En muchas oportunidades, nos fuimos
hasta cerca de Huamaní por la orilla del río y, una vez en dicho lugar,
juntábamos troncos y palos de madera que luego, con unas cuerdas que habíamos
llevado; hacíamos una o dos rústicas balsas según el número de pasajeros y
después de dividirnos en grupos, nos
embarcábamos en ellas para viajar por el río, de regreso a la ciudad. Como
ustedes imaginarán, el periplo era sumamente divertido y riesgoso pero, eso no
impedía que lo hagamos con cierta frecuencia.
Llegábamos a la ciudad y, a la altura
de “El Dique” que estaba ubicado próximo a lo que hoy es el barrio “La
Esperanza” que antes no existía. Cada uno separa
ba uno o dos palos y con ellos,
llegábamos a nuestras casas, diciéndole
luego a mamá que habíamos ido a traer leña para que cocine. Las madres que habían
estado muy preocupadas por sus hijos, y que, en cada hogar habían recibido la
misma justificación, se reconfortaban luego de ver que no nos había pasado nada
y que estábamos apoyándolas al traerle leña para cocinar.
Practicando otra de nuestras
acostumbradas travesuras, cierta vez, nos fuimos en grupo a “robar” uvas en la
hacienda Vista Alegre, digo “a robar” pero, lo que verdaderamente hacíamos era
“comer uvas” dentro de la misma hacienda Vista Alegre. Recuerdo que había un gringo de esos
cascarrabias y con mentalidad de alemán, que era el guardián de la Hacienda.
Cuando nos veía, vociferaba y nos amenazaba apuntándonos con una escopeta vieja
que no sabíamos si disparaba o no.
Que le pasaría al antipático gringo que
una vez, nos esperó escondido entre los arbustos y, cuando ya estábamos
adentro, prestos a iniciar nuestro banquete, salió de su escondite y ¿saben
qué?: capturó a nuestro querido
“Papayón”. Lo amarró con una cuerda en un árbol y se sentó junto a él con su
escopeta en la mano. “Papayón “ gritaba y lloraba pidiéndole clemencia pero, el
gringo permanecía inconmovible. No hubo más remedio que organizar el rescate de
nuestro amigo así que, seguros que el gringo no nos iba a disparar; con nuestras
hondas, empezamos a lanzarle piedras hasta que se marchó con su escopeta en las
manos. Nos acercamos sigilosos al árbol del suplicio y luego de desatarlo,
rescatamos al amigo. Una vez desatado, él lloraba y se reía de felicidad o de
nervios, valorando nuestra preocupación y nuestro exitoso operativo de rescate y, llevando como
trofeo la cuerda con la que había sido amarrado.

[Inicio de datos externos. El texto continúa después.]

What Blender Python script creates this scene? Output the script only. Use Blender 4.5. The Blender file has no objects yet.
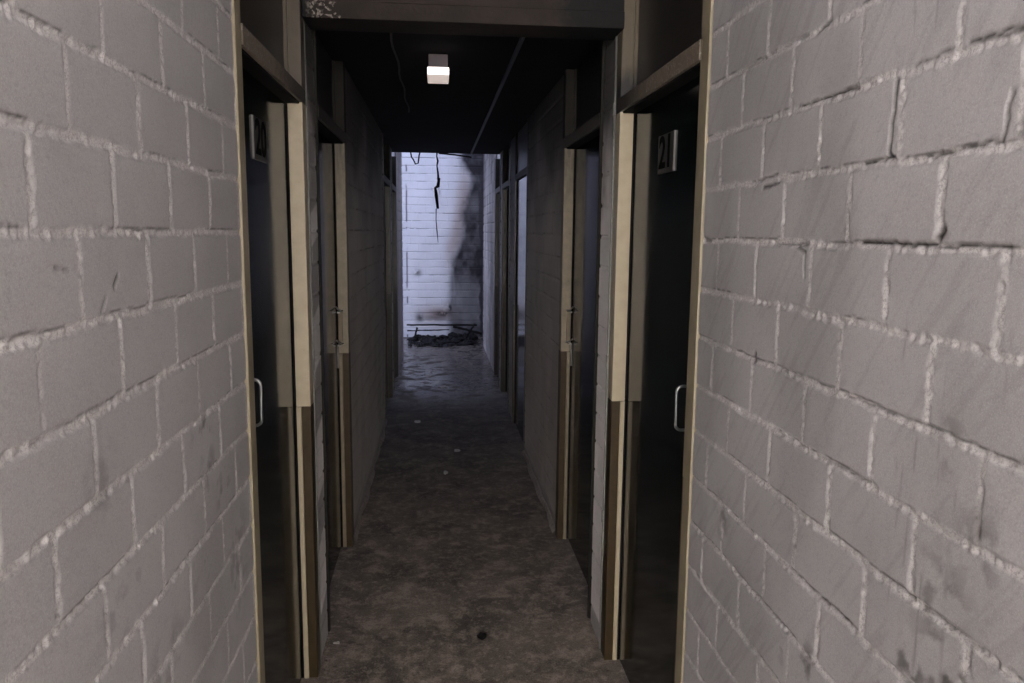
import bpy, bmesh, math, random
import numpy as np
from mathutils import Vector, Matrix

random.seed(7)
scene = bpy.context.scene
col = scene.collection
PI = math.pi

# ------------------------------------------------------------------ camera
cam_data = bpy.data.cameras.new('camera')
cam = bpy.data.objects.new('camera', cam_data)
col.objects.link(cam)
cam_data.sensor_fit = 'HORIZONTAL'
cam_data.sensor_width = 36.0
cam_data.lens = 36.0 * 770.0 / 1024.0
cam_data.clip_start = 0.02
cam_data.clip_end = 200
fwd = Vector((0.09645292, 0.98529036, -0.14106648))
upv = Vector((0.00344908, 0.14139556, 0.98994717))
rgt = Vector((0.99533157, -0.09596984, 0.01023967))
R = Matrix((rgt, upv, -fwd)).transposed().to_4x4()
cam.matrix_world = Matrix.Translation((0, 0, 1.64)) @ R
scene.camera = cam

# ------------------------------------------------------------------ sky, lights, exposure
scene.view_settings.view_transform = 'Standard'
scene.view_settings.look = 'None'
scene.view_settings.gamma = 1.0
scene.view_settings.use_curve_mapping = False
scene.view_settings.exposure = 0.0

world = bpy.data.worlds.new('overcast_sky')
scene.world = world
world.use_nodes = True
wn = world.node_tree
wn.nodes['Background'].inputs[0].default_value = (0.62, 0.68, 1.0, 1)
wn.nodes['Background'].inputs[1].default_value = 1.7

def area(name, loc, rot, sx, sy, power, color, spread=180):
    d = bpy.data.lights.new(name, 'AREA')
    d.shape = 'RECTANGLE'; d.size = sx; d.size_y = sy
    d.energy = power; d.color = color; d.spread = math.radians(spread)
    o = bpy.data.objects.new(name, d); col.objects.link(o)
    o.location = loc; o.rotation_euler = rot
    return o

# light of the ceiling fitting above the photographer and an added broad fill lamp behind
area('fitting_light', (0.1, 0.35, 2.56), (0, 0, 0), 0.25, 1.1, 6.0, (1.0, 0.955, 0.945))
area('entrance_daylight', (-0.25, -3.4, 1.55), (PI/2, 0, PI), 3.6, 1.9, 930.0, (1.0, 0.975, 0.97))  # added fill lamp in front of a closed wall, no entrance there

# ------------------------------------------------------------------ helpers
def link(name, me, parent=None):
    o = bpy.data.objects.new(name, me); col.objects.link(o)
    if parent is not None: o.parent = parent
    return o

def empty(name, loc=(0, 0, 0), rz=0):
    o = bpy.data.objects.new(name, None); col.objects.link(o)
    o.location = loc; o.rotation_euler = (0, 0, rz); o.empty_display_size = 0.1
    return o

def tag(o, label=None, cat=None, group=None, kind=None):
    if label: o['label'] = label
    if cat: o['category'] = cat
    if group: o['group'] = group
    if kind: o['kind'] = kind
    return o

def to_mesh(bm, name, mats, smooth=False):
    bmesh.ops.recalc_face_normals(bm, faces=bm.faces)
    me = bpy.data.meshes.new(name); bm.to_mesh(me); bm.free()
    if not isinstance(mats, (list, tuple)): mats = [mats]
    for m in mats: me.materials.append(m)
    if smooth:
        for p in me.polygons: p.use_smooth = True
    return me

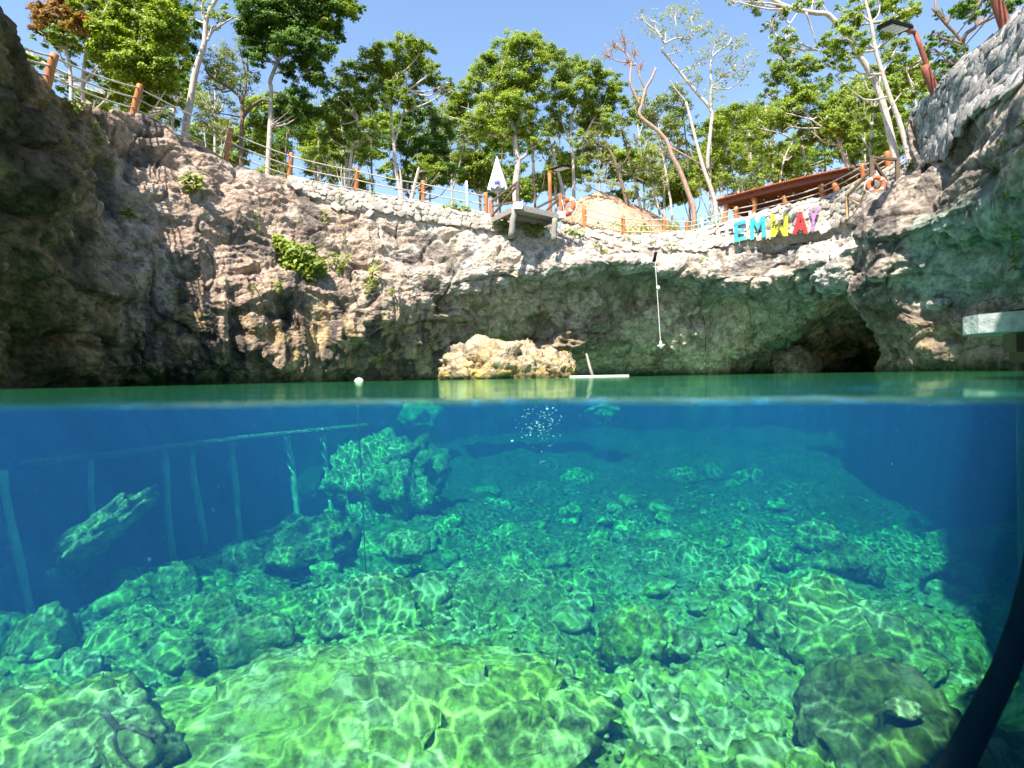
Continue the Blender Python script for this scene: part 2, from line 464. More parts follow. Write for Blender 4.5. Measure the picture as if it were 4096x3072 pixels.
def add_cliff(name, surf, rt, ct, colour, amp_fn, label):
    G = surf.grid(rt, ct)
    nr, nc = G.shape[:2]
    Nn = grid_normals(G)
    P = G.reshape(-1, 3)
    rr, cc = np.meshgrid(rt, ct, indexing='ij'); rr, cc = rr.ravel(), cc.ravel()
    amp, fl = amp_fn(rr, cc, P)
    d = rock_relief(P, 1.0, fl)
    V = P + Nn.reshape(-1, 3) * (d * amp)[:, None]
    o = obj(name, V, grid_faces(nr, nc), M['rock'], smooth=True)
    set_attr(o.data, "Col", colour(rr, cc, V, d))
    tag(o, label=label, kind="structure")
    return o, V.reshape(nr, nc, 3)

def back_colour(r, c, P, d):
    u = np.interp(c, np.arange(len(bw_u)), bw_u)
    v = 378 - P[:, 2] / np.maximum(P[:, 1], 1) * F_PX
    n1 = fbm(P * 0.35, 4, 0.55, 5); n2 = fbm(P * 1.1, 4, 0.6, 15); n3 = fbm(P * 3.2, 3, 0.6, 25)
    ns = fbm(P * np.array([0.9, 0.9, 0.18]), 4, 0.6, 35)      # runs down the face
    C = np.repeat(GREY[None] * np.array([1.1, 1.03, 0.98]), len(P), 0)
    C = mixc(C, PALE, sstep(250, 520, u) * 0.75 + 0.30 * n1 + 0.34 * n2 + 0.2 * sstep(-0.1, 0.4, n3))
    C = mixc(C, WHITE, sstep(330, 470, u) * sstep(0.0, 0.35, ns + 0.5 * n2) * 0.75 + sstep(520, 640, u) * sstep(275, 250, v) * sstep(-0.25, 0.25, n2 + 0.6 * n3) * 0.9)
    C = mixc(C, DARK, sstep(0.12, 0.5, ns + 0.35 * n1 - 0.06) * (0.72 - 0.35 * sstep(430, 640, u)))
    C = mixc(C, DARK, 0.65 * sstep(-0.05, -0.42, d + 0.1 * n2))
    low = sstep(290, 345, v + 14 * n1)
    C = mixc(C, mixc(np.repeat(BROWN[None], len(P), 0), OLIVE, sstep(-0.15, 0.3, n2)), low * 0.62)
    st = fbm(P * np.array([1.5, 1.5, 0.10]), 3, 0.6, 45)
    C = mixc(C, DARK * 0.8, sstep(-0.04, 0.22, st) * sstep(255, 325, v) * 0.8)
    C = mixc(C, OCHRE, sstep(0.15, 0.45, n2 + 0.3 * ns) * sstep(240, 330, v) * 0.6)
    rec = sstep(4.3, 5.2, r) * sstep(430, 500, u)           # inside the overhang: rock made paler and warmer in place of reflected light
    C = mixc(C, np.array([0.70, 0.53, 0.36]), rec * 0.8)
    C = mixc(C, BROWN * 0.8, rec * sstep(0.05, 0.3, n1 + 0.5 * n2) * 0.75)
    C = mixc(C, ALGAE * 1.25, rec * sstep(730, 800, u) * (0.55 + 0.5 * n1))
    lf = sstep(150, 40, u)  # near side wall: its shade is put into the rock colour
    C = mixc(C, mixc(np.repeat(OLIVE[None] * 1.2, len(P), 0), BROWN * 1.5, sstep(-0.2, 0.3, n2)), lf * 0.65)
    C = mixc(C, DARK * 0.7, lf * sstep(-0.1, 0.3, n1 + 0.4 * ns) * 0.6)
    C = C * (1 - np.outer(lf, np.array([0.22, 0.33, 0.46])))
    C = mixc(C, OLIVE * 0.5, sstep(0.45, 0.05, P[:, 2]) * 0.8)
    return np.clip(C, 0.01, 0.8)
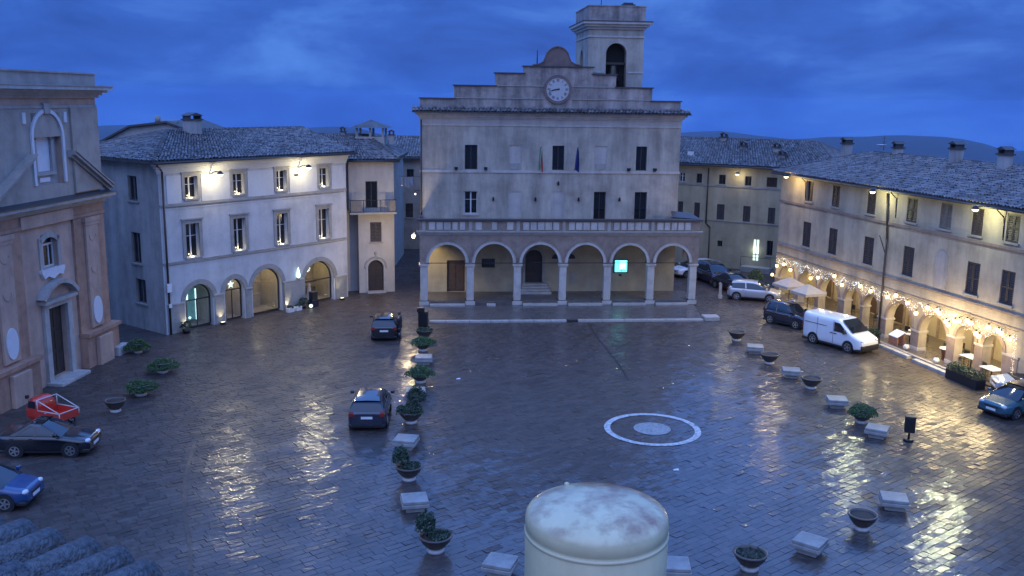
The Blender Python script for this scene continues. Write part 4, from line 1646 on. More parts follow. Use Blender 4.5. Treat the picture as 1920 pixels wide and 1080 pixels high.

Regresamos y, cuando llegamos al
barrio, hicimos nuestro ingreso triunfal haciendo mucha bulla y llevando en
hombros al recatado, gritábamos en coro:
“Papayón”… “Papayón”… mientras que los vecinos, nos miraban asombrados sin
comprender nuestra algarabía.
Que la vida te haya sonreído
Un Buen día, nuestro querido amigo y
recordado compañero de travesuras, desapareció del barrio tal como llegó y,
nunca más he sabido nada de él. Donde
sea que estés amigo “Papayón”, ojalá que la vida te haya sonreído y que vivas feliz.